In May of 1987, I put on a stupidly expensive evening gown that I'd bought (while still in high school) without any hope of ever getting to wear the thing. If you're friends with me on Facebook, you know I have a thing about wildly impractical gowns. Even though my day to day uniform consists of cut-offs, flip flops and a tee shirt, I'm all about every woman buying at least one such gown in her life. I wish I could tell you I'd limited it to one. What I can tell you is that in May of 1987 I finally had a legit reason to wear my silly evening gown out in public. (Yeah, sorry, I have a photo of it, but only that - it's not digitized. I wish. Frankly, it was over the top and slightly garish, but hey. It was the 80s. I was an artiste. O_o)
I got to wear it for a graduation ceremony that almost didn't get to take place.
It was the graduating class from Cornish College of the Arts. My class from the acting department was graduating ten people. Three years before, we'd started with twenty. Of those twenty, only eight remained (we'd gained a few along the way, too.) Attrition was a THING. An acting conservatory sounds like something that ought to be a walk in the park, doesn't it? It was three years of mentally, emotionally, and physically hard, hard work. Long hours. And lots and lots of digging around in your own emotional guts. For a lot of people, it got too hard and they turned away from it.
Yet even for those of us who dug into each challenge, our paths were not necessarily assured. Each year, we had to be invited back to the conservatory in order to continue studying there. We faced three hurdles, GPA, a professionalism score solicited from teachers and peers, and our final hurdle, a frank assessment by the teaching staff as to whether, in their opinion, we had a future in the craft. That last one came down to a yes/no vote. Clear all three and you got to enroll. Fail any one of them and you'd get a form letter explaining that your time at Cornish had come to an end. Don't call us, kid.
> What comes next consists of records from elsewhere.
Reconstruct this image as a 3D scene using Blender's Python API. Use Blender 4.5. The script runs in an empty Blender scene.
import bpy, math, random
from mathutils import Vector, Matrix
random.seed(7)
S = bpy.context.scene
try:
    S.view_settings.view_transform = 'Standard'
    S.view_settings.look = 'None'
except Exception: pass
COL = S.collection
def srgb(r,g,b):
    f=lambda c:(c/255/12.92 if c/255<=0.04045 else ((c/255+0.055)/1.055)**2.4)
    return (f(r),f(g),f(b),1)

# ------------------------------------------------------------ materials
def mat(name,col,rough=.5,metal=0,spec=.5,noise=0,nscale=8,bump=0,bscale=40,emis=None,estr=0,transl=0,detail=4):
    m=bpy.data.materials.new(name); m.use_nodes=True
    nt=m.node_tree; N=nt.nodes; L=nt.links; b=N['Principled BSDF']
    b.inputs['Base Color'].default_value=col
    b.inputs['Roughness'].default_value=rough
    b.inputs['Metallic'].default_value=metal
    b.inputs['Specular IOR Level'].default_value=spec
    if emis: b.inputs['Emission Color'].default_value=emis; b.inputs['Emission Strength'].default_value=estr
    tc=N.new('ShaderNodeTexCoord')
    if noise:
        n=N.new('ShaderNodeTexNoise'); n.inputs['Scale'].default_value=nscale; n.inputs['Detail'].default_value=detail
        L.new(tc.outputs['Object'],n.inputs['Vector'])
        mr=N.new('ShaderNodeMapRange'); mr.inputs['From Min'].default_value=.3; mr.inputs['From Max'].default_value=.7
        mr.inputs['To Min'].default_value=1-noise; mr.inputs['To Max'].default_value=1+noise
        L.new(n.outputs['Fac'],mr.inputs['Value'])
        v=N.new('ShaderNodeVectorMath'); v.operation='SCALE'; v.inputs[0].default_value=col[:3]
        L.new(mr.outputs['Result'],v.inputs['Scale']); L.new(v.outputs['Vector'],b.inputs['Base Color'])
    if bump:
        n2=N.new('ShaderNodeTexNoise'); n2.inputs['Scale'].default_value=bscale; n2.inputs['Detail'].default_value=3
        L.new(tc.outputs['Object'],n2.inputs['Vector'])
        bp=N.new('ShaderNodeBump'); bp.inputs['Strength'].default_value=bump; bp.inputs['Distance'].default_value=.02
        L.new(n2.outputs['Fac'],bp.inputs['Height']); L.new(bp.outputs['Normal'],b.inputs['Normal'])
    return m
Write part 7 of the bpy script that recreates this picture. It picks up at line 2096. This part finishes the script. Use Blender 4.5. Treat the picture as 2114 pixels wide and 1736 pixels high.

Between my junior and senior year at the conservatory, my stats were solid. Yet when my teachers voted on my potential, I split the staff. Half of them wanted me gone. The other half just as adamantly wanted me to stay. The director of the program declined to break the tie and none of the teachers could talk any of the other teachers into changing his or her vote. So, by the skin of my teeth, I got to stay and I got to graduate. I only knew about it because one of the teachers took me aside and told me about it, after. He also told me that the teachers who'd voted to keep me in the conservatory all cited the same reason. Sheer determination and stick-to-itiveness. He said that if success came down to never giving in, I had it in my teeth.
I'd had no idea that I'd made that impression on anyone - that I was determined (I was). I was disconcerted, and maybe a little defensive about nearly being kicked out, but I was also proud. It was another challenge that made me work all the harder that final year. And I was prouder still to get to graduate despite the doubts of half of my teachers.
This story plays directly into what I'm proudest of in my writing. I won't give up. I've stuck to it and will continue to. Slings, arrows, and outrageous fortune notwithstanding. I keep on keeping on. I have story gripped in my teeth, and I am that bull dog that will not let go. There's no graduating this time. And no one voting over my fate. Just me and the stories. Which in some ways is too bad. Because it means not getting to wear another silly evening gown in public.
I vote we create a writers tea somewhere fancy. White tie. Impractical evening gowns encouraged. We gather once a year to celebrate everyone who stuck with writing, no matter what. Determination. Stick-to-itiveness. That's something to be proud of.